El mejor tango: Está en Medellín

Por Gonzalo Peltzer
05 de Octubre de 2014

“Hoy los porteños sufrimos el tango, como los españoles sufren el flamenco y los italianos la Torre de Pisa. Lo padecemos como los ingleses al Big Ben y los franceses la Torre Eiffel”.

Hace unos 100 años, gracias a la inmigración, Buenos Aires pasó de ser un inmundo rancherío de calles de barro a la gran ciudad que es hoy. Y un día, entre los ranchos, el barro y los inmigrantes, apareció el tango: un baile de varones de baja estofa, tristes, engañados por su amante que siempre era una prostituta. Ser muy macho y a la vez engañado por una percanta agrega peso a los cachos, esos que ya costaría llevar aunque fueran livianos. Así que el tango es un baile de cornudos que pretenden no ser estafados por una profesional del amor... Con el tiempo y Gardel en el medio, el tango se convirtió en un compás –dos por cuatro– que se bailaba entre varones y mujeres de los barrios bajos y con pies ligeros en cualquier lugar menos en los salones de Buenos Aires.

Hoy los porteños –habitantes de Buenos Aires– sufrimos el tango, como los españoles sufren el flamenco y los italianos la Torre de Pisa. Lo padecemos como los ingleses al Big Ben y los franceses la Torre Eiffel. El tango es un estereotipo igual que los jugadores de fútbol. “—Tú no hablas como argentino” me dicen mis amigos del Ecuador. “—Sí, claro: no hablo como Maradona” contesto invariablemente. Para que les quede claro: los argentinos no andamos vestidos de gauchos ni de tangueros. Si viene a Buenos Aires lo puede comprobar y si se escapa a un salón de tango verá que es cosa de gringos y de comerciantes disfrazados que van directo a los dólares cada día más escasos en la Argentina.

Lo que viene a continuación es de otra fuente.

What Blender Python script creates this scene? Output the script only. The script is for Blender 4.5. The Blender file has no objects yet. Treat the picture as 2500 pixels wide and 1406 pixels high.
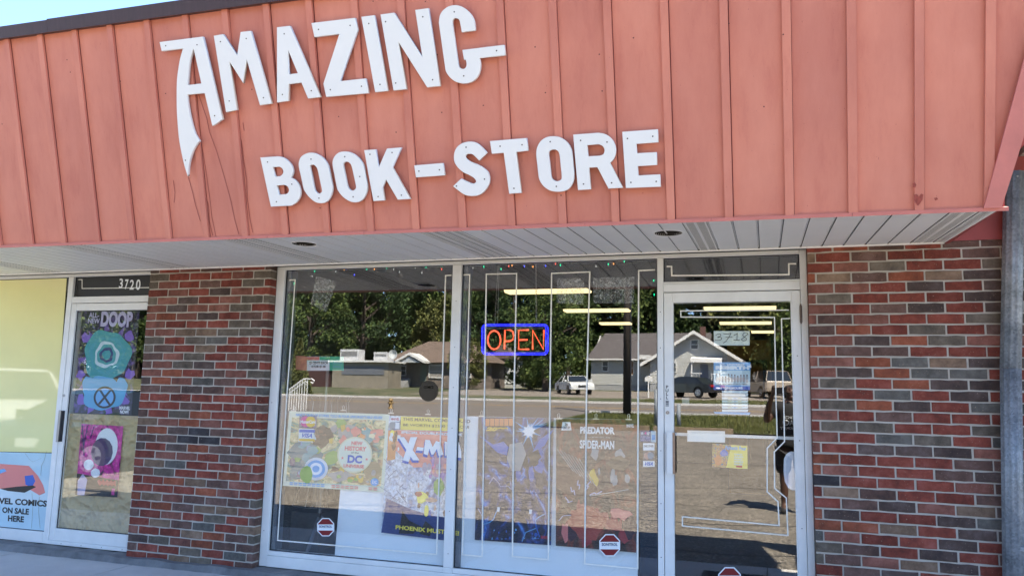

Además el tango se ha puesto imposible. Imposible de bailar como lo bailan ahora; imagínese además que tiene que hacer esas piruetas con cuernos y lágrimas. Es que resulta que hay que ser trapecista de circo para bailar el tango. Es decir que además de cornudos, apaleados y llorones los tangueros de hoy en día tienen que ser campeones olímpicos de hula-hula. No puede existir un baile de semejantes firuletes, que para colmo lo bailaban entre hombres que se las dan de bien machos.

Pero un día el tango se puso de moda y entonces inventaron una cosa que se parece al tango. Desde entonces los porteños tienen que decir que saben mucho, que lo bailan, que conocen la historia del calefón de Cambalache; que Julio Sosa chocó en el semáforo de Libertador y Austria; que Gardel era de Toulouse y su madre era uruguaya; que Adiós, muchachos se cantó en un velorio; que Aníbal Troilo se pellizcó los que te dije con el bandoneón…, todo como si supieran.

Si no lo inventaron los gringos, al tango lo habrá inventado la Secretaría de Turismo de Buenos Aires o la Asociación de Hoteles y Restaurantes. Venden ese tango acrobático, firuletero, que llaman de escenario y que debería bailarse con joggineta. Lo compran los gringos como pan caliente y a buen precio y se lo llevan entre pecho y espalda. Es una versión de plástico, edulcorada, inventada para sacarle plata a los norteamericanos, los australianos y los suecos. Mientras haya dólares y gringos incautos los porteños avivados seguirán inventando pases, cortes y quebradas y se darán aires de malevos de telgopor.

Quizá algún día reaparezca el tango de verdad en Buenos Aires, pero mientras y por esas cosas mágicas de América, si usted quiere oír y bailar buen tango, tiene que ir a Medellín.